Staying in physical shape was never an issue for Jansen. The way he explains it, he gained weight mentally, burdened by each poor outing and all the data he hoped would help him turn things around. One fed the other until it became too much to bear: "So much information, so many paths that you went down, the book is this big," said Jansen, lifting his hands a few feet apart. "Sometimes you just gotta get your bucket and erase those papers to get light again."

"You gain a couple of pounds up here," he said, pointing to his brain, "and you gotta have some professional help to lose a couple pounds and be in the best shape you can be. And I'm telling you, man, this is fun.

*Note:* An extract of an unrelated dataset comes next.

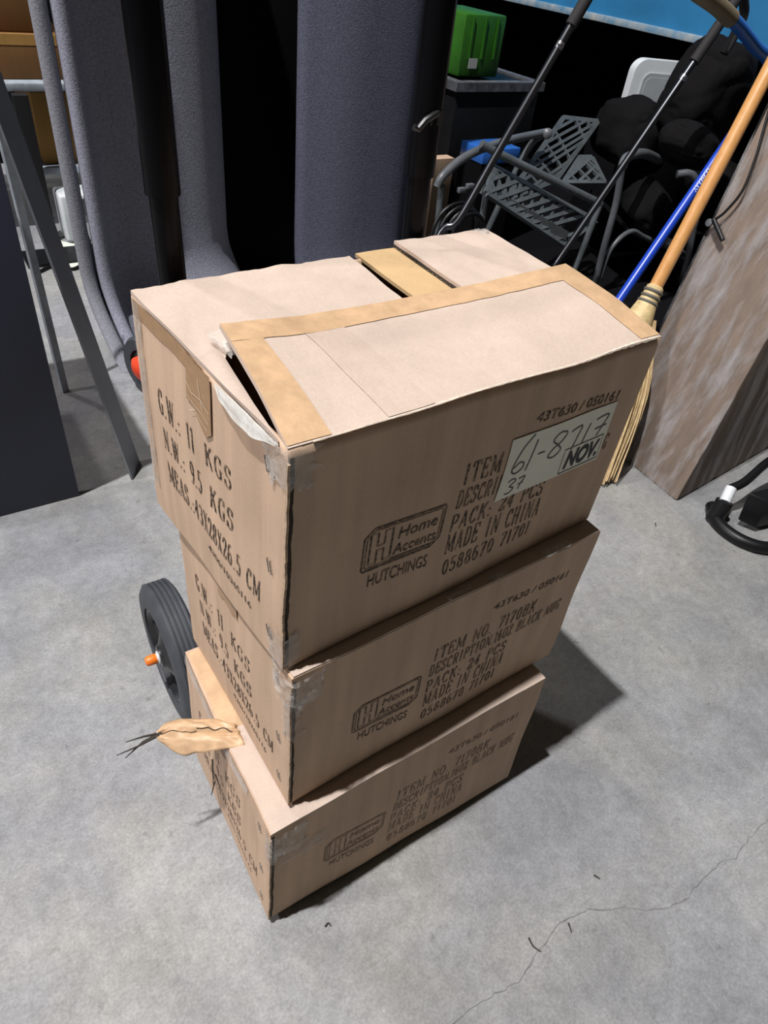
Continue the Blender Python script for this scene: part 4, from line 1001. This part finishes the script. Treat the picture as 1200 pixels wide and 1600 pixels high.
# folded mesh patio chair
mc = thing('mesh_chair', 'folded dark patio chair with diamond lattice seat and back, behind the cartons', 'chair', (1.75, 1.6, 0))
def lattice(name, c00, c10, c11, c01, nu, nv, bw, th, rim=True, m='mesh'):
    """diamond lattice of flat bars between four corners"""
    bm = NB(); n = (c10-c00).cross(c01-c00).normalized()
    def P(u, v): return lerp(lerp(c00, c10, u), lerp(c01, c11, u), v)
    def bar(a, b_, wd):
        d = (b_-a); s = n.cross(d.normalized())*wd*.5
        frame_box(bm, a - s - n*th*.5, d, s*2, n*th)
    for s in (1, -1):
        for k in range(-nv, nu+1):
            # lines u*nu - s*v*nv = k
            ps = []
            for u, v in [(0, None), (1, None), (None, 0), (None, 1)]:
                if u is not None: vv = (u*nu - k)/nv; uu = u
                else: uu = (k + v*nv)/nu; vv = v
                if -1e-6 <= uu <= 1+1e-6 and -1e-6 <= vv <= 1+1e-6: ps.append((uu, vv if s > 0 else 1-vv))
            if len(ps) >= 2 and (V(ps[0])-V(ps[-1])).length > .02:
                ps.sort(); bar(P(*ps[0]), P(*ps[-1]), bw)
    if rim:
        for a, b_ in ((c00, c10), (c10, c11), (c11, c01), (c01, c00)): bar(a, b_, bw*1.5)
    return obj(name, bm, M[m], mc, smooth=False)
lattice('back_panel', at(790, 312, y=1.50), at(868, 282, y=1.56), at(934, 190, y=1.72), at(880, 184, y=1.72), 3, 6, .0105, .010)
lattice('side_panel', at(880, 285, y=1.52), at(945, 285, y=1.52), at(925, 246, y=1.62), at(905, 246, y=1.62), 3, 3, .0105, .010)
lattice('seat_panel', at(772, 262, y=1.46), at(930, 345, y=1.40), at(880, 382, y=1.34), at(760, 302, y=1.38), 9, 2, .0125, .012)
bm = NB(); tube(bm, smooth_path([at(683, 292, y=1.45), at(692, 275, y=1.45), at(720, 250, y=1.47), at(755, 232, y=1.5), at(800, 218, y=1.55), at(852, 207, y=1.6)]), .013, 12); obj('arm_tube', bm, M['greytube'], mc)
bm = NB(); tube(bm, smooth_path([at(752, 225, y=1.47), at(785, 243, y=1.45), at(860, 280, y=1.41), at(938, 318, y=1.36)]), .0125, 12); obj('seat_rail', bm, M['mesh'], mc)
bm = NB(); frame_box(bm, at(752, 303, y=1.40), at(884, 376, y=1.34) - at(752, 303, y=1.40), V((.0, .012, .0)), V((.004, .0, .030))); obj('front_rail', bm, M['mesh'], mc)
for pts in ([at(852, 207, y=1.6), at(815, 250, y=1.6), V((1.55, 1.62, .02))], [at(938, 318, y=1.36), V((1.85, 1.36, .15)), V((1.83, 1.38, .012))], [at(690, 290, y=1.45), V((1.28, 1.46, .2)), V((1.30, 1.46, .012))], [at(760, 303, y=1.42), V((1.42, 1.42, .15)), V((1.43, 1.42, .012))]):
    bm = NB(); tube(bm, smooth_path(pts), .0115, 10); obj('leg', bm, M['mesh'], mc)
q = at(855, 209, y=1.58); bm = NB(); lathe(bm, [(.012, -.012), (.017, -.008), (.017, .008), (.010, .014), (.0001, .016)], q, V((-.5, -.8, .3)), 16); obj('pivot_knob', bm, M['greytube'], mc)
for (u, v) in ((722, 298), (735, 292)):
    q = at(u, v, y=1.43); bm = NB(); box(bm, q - V((.016, .008, .006)), q + V((.012, .008, .010))); bevel_all(bm, .003); obj('bracket', bm, M['greytube'], mc)
b_ = at(752, 262, y=1.75); bcs = thing('blue_case', 'case with blue lid half hidden behind the lattice chair', 'case', (b_.x, 1.8, 0)); bt = at(790, 232, y=1.75).z
bm = NB(); box(bm, (b_.x, 1.75, .001), (b_.x+.17, 1.88, bt - .05)); obj('case_body', bm, M['void'], bcs)
bm = NB(); box(bm, (b_.x-.003, 1.747, bt - .05), (b_.x+.173, 1.883, bt)); bevel_all(bm, .004); obj('case_lid', bm, M['bluehandle'], bcs)
# coiled hose behind the topmost carton
bm = NB()
cc = at(712, 352, y=1.35)
for k in range(4):
    r = .085 - .008*k; tube(bm, [cc + V((.01*k + r*math.cos(2*PI*t/28), -.01*k, r*math.sin(2*PI*t/28) - .02)) for t in range(29)], .006, 8)
tag(obj('coiled_cable', bm, M['blackplastic'], origin=(cc.x, cc.y, 0)), 'black coiled cable just behind the far edge of the topmost carton', 'cable')

# tubular grey chair under the black bags
tc_ = thing('folding_chair', 'grey tubular steel chair under the black bags', 'chair', (2.05, 1.45, 0))
def tb_(name, pts, r=.013, m='greytube'):
    bm = NB(); tube(bm, smooth_path(pts), r, 12); return obj(name, bm, M[m], tc_)
yb = 1.42
tb_('leg', [at(972, 262, y=yb), at(962, 320, y=yb), at(944, 385, y=yb), at(930, 440, y=yb), V((at(915, 470, y=yb).x, yb, .012))])
tb_('leg', [at(1085, 350, y=yb-.05), at(1075, 400, y=yb-.05), at(1052, 484, y=yb-.05)])
tb_('arm_tube', [at(972, 262, y=yb), at(980, 246, y=yb+.02), at(1005, 240, y=yb+.05), at(1030, 250, y=yb+.12)], .017)
tb_('arm_tube', [at(1058, 272, y=yb), at(1080, 272, y=yb-.03), at(1092, 295, y=yb-.05), at(1090, 330, y=yb-.05), at(1085, 352, y=yb-.05)], .014)
tb_('seat_rail', [at(938, 432, y=yb), at(955, 388, y=yb), at(985, 362, y=yb), at(1010, 372, y=yb), at(1075, 400, y=yb-.03)], .010)
bm = NB(); q = at(1043, 382, y=yb-.02); frame_box(bm, q, at(1068, 405, y=yb-.02) - q, V((0, .02, 0)), V((.01, 0, .022))); obj('bracket', bm, M['white'], tc_)
bm = NB(); s0, s1 = at(985, 360, y=yb+.02), at(1080, 392, y=yb); slab(bm, lambda u, v: (lerp(s0, s1, u) + V((.06*v, .30*v, .06*v - .03*math.sin(u*PI))), V((0, -.2, 1)).normalized()), 12, 8, .012); obj('seat', bm, M['bag'], tc_)
# white bin lid standing behind
wl_ = thing('white_tub', 'white plastic tub standing on end behind the black bags', 'tub', (2.65, 1.95, .451))
def rr_prism(bm, c0, ax, az, n, w_, h_, r, d0, d1, seg=6):
    pts = []
    for cx, cz, a0 in ((w_-r, r, -90), (w_-r, h_-r, 0), (r, h_-r, 90), (r, r, 180)):
        for k in range(seg+1):
            a = math.radians(a0 + 90*k/seg); pts.append((cx + r*math.cos(a), cz + r*math.sin(a)))
    f = [bm.verts.new(c0 + ax*x + az*z + n*d0) for x, z in pts]; b2 = [bm.verts.new(c0 + ax*x + az*z + n*d1) for x, z in pts]
    bm.faces.new(f); bm.faces.new(b2[::-1])
    for i in range(len(f)): bm.faces.new((f[i], b2[i], b2[(i+1) % len(f)], f[(i+1) % len(f)]))
    bmesh.ops.recalc_face_normals(bm, faces=bm.faces)
k0 = at(982, 150, y=1.9); k1 = at(1000, 92, y=1.9)
bm = NB(); box(bm, (k0.x - .05, 1.78, .001), (k0.x + .40, 2.02, .45)); bevel_all(bm, .008); tag(obj('dark_block', bm, M['void'], origin=(k0.x, 1.87, 0)), 'black block added under the white tub to keep the area dark, mostly hidden by the bags', 'crate')  # added block, props the tub and keeps the area behind dark
ax = V((.93, -.36, 0)).normalized(); az = V((0, 0, 1)); nn = V((-.36, -.93, 0)).normalized(); o0 = V((k0.x - .005, 1.9, 0.451)); hh_ = at(1010, 92, y=1.9).z - .45
bm = NB(); rr_prism(bm, o0, ax, az, nn, .36, hh_, .05, 0, -.05); obj('tub_body', bm, M['white'], wl_)
bm = NB(); rr_prism(bm, o0 + az*.04 + ax*.045, ax, az, nn, .27, hh_-.085, .03, .006, -.01); obj('recess_panel', bm, M['whitein'], wl_, label='greyer inset panel')
bm = NB(); rr_prism(bm, o0 + az*.05 + ax*.058, ax, az, nn, .244, hh_-.110, .025, .008, -.005); obj('recess_floor', bm, M['whitein'], wl_)

# black bags: lumpy cloth
def bag(name, label, c, rad, rot, seed, group=None, cat='bag'):
    bm = NB(); bmesh.ops.create_icosphere(bm, subdivisions=5, radius=1)
    R_ = Matrix.Rotation(rot[2], 3, 'Z') @ Matrix.Rotation(rot[1], 3, 'Y') @ Matrix.Rotation(rot[0], 3, 'X')
    for v in bm.verts:
        d = v.co.copy(); p = V([math.copysign(abs(t)**.72, t) for t in d])
        k = .98 + .16*noise.noise(d*1.2 + V((seed, 0, 0))) - .07*max(0, .22 - abs(noise.noise(V((d.x*1.1, d.y*1.1, d.z*2.6)) + V((seed, 4, 0)))))/.22*.5 + .03*abs(noise.noise(d*3.0 + V((seed, 4, 0)))) + .016*noise.noise(d*7 + V((0, seed, 1)))
        q_ = V((p.x*rad[0], p.y*rad[1], p.z*rad[2]))*k
        v.co = R_ @ q_ + c
    return tag(obj(name, bm, M['bag'], origin=c), label, cat, group)
bag('cloth_bag', 'black cloth bag slumped over the lattice chair, leftmost of the bags', at(1000, 216, y=1.62) + V((0.01, .04, 0)), (.160, .13, .125), (.1, .3, .1), 1.3, 'heap of black bags')
bag('cloth_bag', 'big black bag highest of the heap, against the blue container', at(1118, 148, y=1.42) + V((.01, .05, 0)), (.150, .13, .165), (.2, .3, .2), 5.1, 'heap of black bags')
bag('cloth_bag', 'black rolled bag at the middle of the heap, just left of the blue pole', at(1075, 227, y=1.30), (.105, .10, .062), (.0, .45, .2), 8.4, 'heap of black bags')
bag('cloth_bag', 'black bag bulging between the tubular chair arms, lowest of the heap', at(1010, 322, y=1.50), (.085, .11, .085), (.3, .5, .0), 3.7, 'heap of black bags')
bag('cloth_bag', 'black bag tucked between the broom handle and the wrapped carton', at(1120, 290, y=1.62), (.13, .13, .11), (.3, .2, .0), 6.6, 'heap of black bags')

# ------------------------------------------------------------------ crumbs on the floor
for k, (pts, l) in enumerate((([(508, 1448), (513, 1442), (517, 1447)], 'tiny dark twig nearest the lowest carton'),
                              ([(826, 1465), (833, 1478), (845, 1487)], 'thin curved bit of straw lying left of the floor crack bend'),
                              ([(888, 1442), (891, 1450), (893, 1457)], 'short dark splinter lying on the floor crack'),
                              ([(928, 1367), (937, 1373)], 'small grey chip on the floor, right of the lowest carton'),
                              ([(1024, 817), (1025, 823)], 'dark speck on the floor left of the pedestal base'))):
    bm = NB(); tube(bm, smooth_path([at(u, v, z=.0018) for u, v in pts], 4), .0013, 6, r2=.0008)
    c = at(*pts[0], z=0); tag(obj('twig', bm, M['twig'], origin=(c.x, c.y, 0)), l, 'debris', 'bits of debris on the floor')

I love this version of myself more than the young, insecure Kenley Jansen, because you’ve been through a lot and now it’s just the beauty of this game."

This version of Kenley Jansen doesn't get hung up on a bad game. He accepts that he's going to fail now and then, like when he allowed a go-ahead three-run homer and took the loss in his second outing with the Tigers. He accepts that "we're human." This version of Kenley Jansen is lighter than ever, and "having a blast out there playing baseball."

"Nothing rattles me no more," he said. "I feel like that’s a key point of my life, not just my career, but my life in general. You see life different, you’ll be a better man, a better husband, a better father, everything, man, because you don’t let the negative control the highlights of the success that you’ve had for so long. This is -- what? -- my 17th season. You have so much more beautiful highlights than just one negative game."

It feels like Jansen and the Tigers are meant to be here, running this race together. Jansen nearly signed with Detroit ahead of the 2025 season wanting to chase a championship, but chose the Angels instead to be close to his family after the passing of his mother. The Tigers tried to trade for him at the deadline last season, and Jansen went so far as to say this spring that he felt "guilty" watching them last October when they fell short in Game 5 of the ALDS for the second year in a row.

"Watching the last couple years, I should've signed and played the 2025 season with them," Jansen said.

Jansen was terrific last season, the best he's been in years, outside of one awful outing against the Tigers in early May. He allowed three homers and six runs in the ninth inning of a tie game that turned into a 9-1 loss for the Angels, and immediately changed his walk-out song to 'In The Stone' by Earth, Wind & Fire, his favorite band (followed by New Edition). He had a 1.97 ERA the rest of the way, and hasn't changed it since.

"'In The Stone' is electric, man," he said. "I play it on the bass, too, and it gets me going. It gives me goosebumps. That’s why I have it."

When he was a 20-year-old catcher playing in Midland, Mich. with the Great Lakes Loons, the Dodgers' High-A affiliate, Jansen visited Detroit. He stopped by Tiger Stadium shortly before it was razed to the ground and envisioned himself playing there, in the big leagues. He gazed at the old stadium from across the street and recalled watching Cecil Fielder hit homers on TV.

"I wanted my dream to be there one day," he said.

Jansen would realize a different dream as a pitcher in Los Angeles, but he still has a chance to leave his mark in Detroit. He made the playoffs in each of the first 10 years of his career but hasn't been back since 2022, which is what lured him to the Tigers. He's likely headed to the Hall of Fame, 21 saves away from joining Rivera and Hoffman in the 500 club, but Jansen wants to go out a winner.

He could have quit a long time ago as a catcher. Later, he could have listened to the critics who said he was finished as pitcher, "but I always have that fight in me," Jansen said. When he stood up and gave a speech in the Tigers' clubhouse Tuesday night, the ball from save No. 479 in his hand, he told his teammates to keep going. He encouraged them to keep believing in themselves, as individuals and as a team, no matter what.

"When you do that, man, it don’t matter what people think about you, that you might not have it no more. It shows you the consistency (it takes), and here I am today, still doing it on a really good level," said Jansen. "I’m proud of myself, proud of my teammates today that we grinded this game out. And that’s what it’s going to show us: we just gotta battle through adversity. Don’t give up, and we didn’t today."

We'll see what's written in the stars for Jansen and the Tigers. So far, he likes what's written in stone.